Wednesday, June 22, 2011

Small potatoes!

Last weekend my global cooking club (so named because we do different cuisines, not because we are farflung, normally) did Cajun in Madison Square Park and here was my contribution:

Cajun Spiced Roasted Potatoes in two steps:

Step one, make the spice mix in a mortar and pestle, so it should be quite fine:
  • 2 tablespoons paprika
  • 1 tablespoon salt
  • 1 tablespoon black pepper
  • 2 teaspoons garlic powder
  • 2 teaspoons onion powder
  • 2 teaspoons ground red pepper
  • 1 teaspoon dried oregano
  • 1 teaspoon dried thyme
Of note here, I took out the ground red pepper and replaced it with equal amounts of tabasco. This actually makes it marginally (really small amounts) less spicy, but adds more flavour, according to a Cajun I once knew, because Tabasco has things in it. Alternatively you can keep the red pepper and add in a little vinegar. Also the wetness helps a bit with sticking it to the potatoes.

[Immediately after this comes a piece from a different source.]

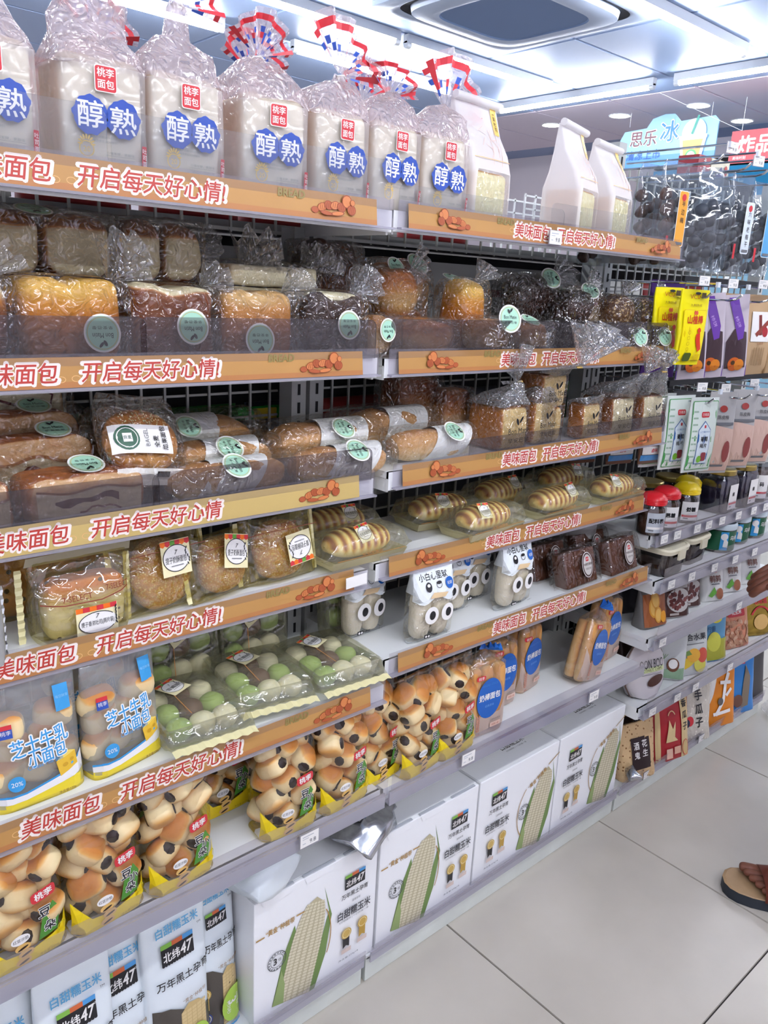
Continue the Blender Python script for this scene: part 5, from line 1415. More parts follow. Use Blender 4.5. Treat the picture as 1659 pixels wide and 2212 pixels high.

Step two: Potatoes and garlic

Chops lots of potatoes quite small
Chop some garlic quite small
Put some tin foil in a baking pan or on a cookie sheet
Roll the potatoes and garlic in the spice mix.
Put on the pan/sheet.

(Note: Most recipes say to peel. I actually prefer unpeeled; much more flavour, crispier and tasty. YMMV)

Preheat to about 450. Cook until brown and crispy. (30-40 minutes, but check after as little as twenty.)

I halved the amount of spice mix for what I made and it was fine - and still had extra. Just make sure each potato piece gets a little reddish/brownish looking, rather than using all of it. Obviously can add more spice mix when cooked if it's not sufficiently spicy for your taste, but be careful because this is a slow burn rather than an upfront one.